Heading into the final meet of her career at the Western Athletic Conference Championships, Jameson said she was still feeling unready after her two major flops earlier in the season. She had altogether missed an important invitational and underperformed during her Senior Night meet heading into the WAC Championships.

“Even leaving for conference, I didn’t feel 100 percent confident like I was at where I was at during the beginning of the year with my dives,” Jameson said. “I was standing on the board and my brain would be telling me that I didn’t know how to do a dive. There were a lot of tears, a lot of hard conversations with (dive coach) Kelly (Gufford).”

In preparation for the WAC Championships, Jameson said she spent many extra hours in the pool with coach Sowa and coach Gufford and she also spent time seeing a sports psychologist.

Eventually, she realized that whatever happens at the WAC Championship happens. The expectations were lower and she was finally just diving for herself in the moment — mindfulness.

“I got done with warm ups and I was just calm — almost eerily calm,” Jameson said. “I just couldn’t miss, I got into the meet and … I was so calm and so into my routine and I just kept saying to myself, ‘Just do what you do. Just do what you do everyday,’ over and over again.”
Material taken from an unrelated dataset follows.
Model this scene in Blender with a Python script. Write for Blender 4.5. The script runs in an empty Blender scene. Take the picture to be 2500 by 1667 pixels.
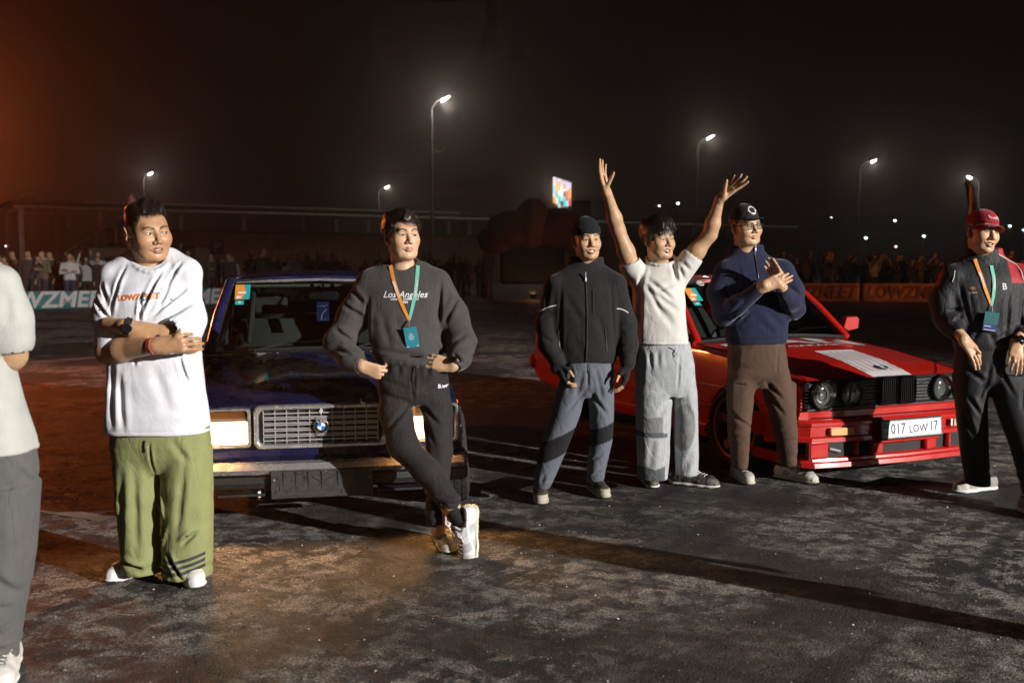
import bpy, bmesh, math, random
import numpy as np
from mathutils import Vector, Matrix, Euler
R = math.radians
random.seed(7); RNG = np.random.default_rng(7)
SC = bpy.context.scene
COL = SC.collection

# ------------------------------------------------------------------ camera
CAM_H, PITCH, FPX = 1.48, R(4.6), 2431.0
cam_d = bpy.data.cameras.new('camera'); cam = bpy.data.objects.new('camera', cam_d); COL.objects.link(cam)
cam.location = (0, 0, CAM_H); cam.rotation_euler = (R(90) - PITCH, 0, 0)
cam_d.lens = 35.0; cam_d.sensor_width = 36.0; cam_d.clip_end = 2000; cam_d.clip_start = 0.05
cam_d.dof.use_dof = True; cam_d.dof.focus_distance = 5.6; cam_d.dof.aperture_fstop = 2.8
SC.camera = cam

# ------------------------------------------------------------------ night sky
W = bpy.data.worlds.new('World'); SC.world = W; W.use_nodes = True
bg = W.node_tree.nodes['Background']
bg.inputs[0].default_value = (0.0026, 0.0014, 0.0011, 1); bg.inputs[1].default_value = 1.0
SC.view_settings.view_transform = 'Standard'; SC.view_settings.look = 'None'
SC.view_settings.exposure = 0.0; SC.view_settings.gamma = 1.0
SC.cycles.max_bounces = 6; SC.cycles.diffuse_bounces = 2; SC.cycles.glossy_bounces = 3
SC.cycles.transmission_bounces = 4; SC.cycles.volume_bounces = 0; SC.cycles.transparent_max_bounces = 12
SC.cycles.sample_clamp_indirect = 3.0; SC.cycles.caustics_reflective = False; SC.cycles.caustics_refractive = False
SC.cycles.use_denoising = True; SC.cycles.use_adaptive_sampling = True; SC.cycles.adaptive_threshold = 0.025; SC.cycles.adaptive_min_samples = 40; SC.cycles.light_sampling_threshold = 0.03

# ------------------------------------------------------------------ event floodlights (stands are built further down)
def lamp(name, kind, loc, power, color, **kw):
    d = bpy.data.lights.new(name, kind); d.energy = power; d.color = color
    for k, v in kw.items(): setattr(d, k, v)
    o = bpy.data.objects.new(name, d); COL.objects.link(o); o.location = loc
    return o
def aim(o, target):
    o.rotation_euler = (Vector(target) - o.location).to_track_quat('-Z', 'Y').to_euler()
KEY = Vector((29.0, -15.4, 9.3))
key = lamp('flood_beam', 'SPOT', KEY, 104000, (1.0, 0.97, 0.935), spot_size=R(41), spot_blend=0.9, shadow_soft_size=0.13)
aim(key, (0.2, 5.0, 0.9))
RED = Vector((-8.3, 13.5, 3.3))
red = lamp('red_beam', 'SPOT', RED, 1050, (1.0, 0.20, 0.045), spot_size=R(165), spot_blend=0.9, shadow_soft_size=0.12)
aim(red, (1.0, 9.5, 0.4))

AMB = Vector((23.0, 24.0, 3.4))
amb = lamp('orange_beam', 'SPOT', AMB, 1500, (1.0, 0.36, 0.12), spot_size=R(75), spot_blend=0.7, shadow_soft_size=0.12)
aim(amb, (13.0, 37.0, 0.8))

# ------------------------------------------------------------------ helpers
def at(px, py, Y):
    """point of the place seen at (px, py) of the 2500 px photograph when it stands Y metres ahead"""
    dx = (px - 1250.0) / FPX; dz = (833.5 - py) / FPX
    ry = math.cos(PITCH) + dz * math.sin(PITCH); rz = -math.sin(PITCH) + dz * math.cos(PITCH)
    t = Y / ry
    return np.array([dx * t, Y, CAM_H + rz * t])
def ground(px, py):
    dx = (px - 1250.0) / FPX; dz = (833.5 - py) / FPX
    ry = math.cos(PITCH) + dz * math.sin(PITCH); rz = -math.sin(PITCH) + dz * math.cos(PITCH)
    t = -CAM_H / rz
    return np.array([dx * t, ry * t, 0.0])

MATS = {}
def mat(name, color=(0.5, 0.5, 0.5), rough=0.5, metal=0.0, coat=0.0, var=0.0, vscale=8.0, bump=0.0, bscale=60.0,
        emit=None, estr=0.0, attr=None, sheen=0.0, spec=0.5, sss=0.0, trans=0.0, rvar=0.0, stretch=None, bdist=0.004, detail=4.0):
    if name in MATS: return MATS[name]
    m = bpy.data.materials.new(name); m.use_nodes = True
    nt = m.node_tree; b = nt.nodes['Principled BSDF']; L = nt.links.new; N = nt.nodes.new
    b.inputs['Base Color'].default_value = (*color, 1); b.inputs['Roughness'].default_value = rough
    b.inputs['Metallic'].default_value = metal; b.inputs['Coat Weight'].default_value = coat; b.inputs['Coat Roughness'].default_value = 0.06
    b.inputs['Specular IOR Level'].default_value = spec
    if sheen: b.inputs['Sheen Weight'].default_value = sheen; b.inputs['Sheen Roughness'].default_value = 0.4
    if sss:
        b.inputs['Subsurface Weight'].default_value = sss; b.inputs['Subsurface Radius'].default_value = (1.0, 0.35, 0.2); b.inputs['Subsurface Scale'].default_value = 0.006
    if trans: b.inputs['Transmission Weight'].default_value = trans
    if emit: b.inputs['Emission Color'].default_value = (*emit, 1); b.inputs['Emission Strength'].default_value = estr
    tc = N('ShaderNodeTexCoord'); src = tc.outputs['Object']
    if stretch:
        mp = N('ShaderNodeMapping'); mp.inputs['Scale'].default_value = stretch; L(src, mp.inputs[0]); src = mp.outputs[0]
    base = None
    if attr:
        a = N('ShaderNodeAttribute'); a.attribute_name = attr; base = a.outputs['Color']; L(base, b.inputs['Base Color'])
    if var:
        n = N('ShaderNodeTexNoise'); n.inputs['Scale'].default_value = vscale; n.inputs['Detail'].default_value = 6; L(src, n.inputs['Vector'])
        r = N('ShaderNodeMapRange'); r.inputs[1].default_value = 0.25; r.inputs[2].default_value = 0.75
        r.inputs[3].default_value = 1 - var; r.inputs[4].default_value = 1 + var; L(n.outputs['Fac'], r.inputs[0])
        mx = N('ShaderNodeVectorMath'); mx.operation = 'SCALE'
        if base: L(base, mx.inputs[0])
        else: mx.inputs[0].default_value = color
        L(r.outputs[0], mx.inputs['Scale']); L(mx.outputs[0], b.inputs['Base Color'])
    if rvar:
        n2 = N('ShaderNodeTexNoise'); n2.inputs['Scale'].default_value = vscale * 1.7; n2.inputs['Detail'].default_value = 5; L(src, n2.inputs['Vector'])
        r2 = N('ShaderNodeMapRange'); r2.inputs[1].default_value = 0.3; r2.inputs[2].default_value = 0.7
        r2.inputs[3].default_value = max(0.02, rough - rvar); r2.inputs[4].default_value = min(1, rough + rvar); L(n2.outputs['Fac'], r2.inputs[0]); L(r2.outputs[0], b.inputs['Roughness'])
    if bump:
        n = N('ShaderNodeTexNoise'); n.inputs['Scale'].default_value = bscale; n.inputs['Detail'].default_value = detail; L(src, n.inputs['Vector'])
        bp = N('ShaderNodeBump'); bp.inputs['Strength'].default_value = bump; bp.inputs['Distance'].default_value = bdist
        L(n.outputs['Fac'], bp.inputs['Height']); L(bp.outputs[0], b.inputs['Normal'])
    MATS[name] = m
    return m

def tag(o, label=None, cat=None, group=None, kind=None):
    if label: o['label'] = label
    if cat: o['category'] = cat
    if group: o['group'] = group
    if kind: o['kind'] = kind
    return o
def empty(name, loc=(0, 0, 0), rz=0.0):
    o = bpy.data.objects.new(name, None); COL.objects.link(o); o.location = loc; o.rotation_euler = (0, 0, rz); o.empty_display_size = 0.2
    return o
def link(name, me, parent=None, m=None):
    o = bpy.data.objects.new(name, me); COL.objects.link(o)
    if parent is not None: o.parent = parent
    if m is not None and not me.materials: me.materials.append(m)
    return o
def copy_tree(o, parent=None):
    c = o.copy(); COL.objects.link(c); c.parent = parent
    for ch in o.children: copy_tree(ch, c)
    return c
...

Jameson went on to win both the 1-meter and 3-meter dives in February 2014, at the WAC Championships, earning school records in both events. Her 3-meter score was nearly 100 points higher than in the meet where she flopped twice in warm ups one month earlier.

“She literally had the meet of her life,” Sowa said. “Every board she had was the best performance she’s ever had. For three days, she was nearly flawless.”

Jameson said trusting herself and not overthinking the dives was a major reason why she had success in the biggest meet of her life. She also said to take sports seriously, but to have fun along the way. Being too anxious can ruin more than just a dive or a meet.

“I think if I could look back and tell myself, or anybody else, I’d just say ‘Just enjoy it,'” Jameson said. “Sports are stressful and hard, especially at the Division I level you put a lot of pressure yourself, but I think in order to perform at the highest level, you have to be confident … Just really realize it will all be OK no matter what. Do it for you and just enjoy it.”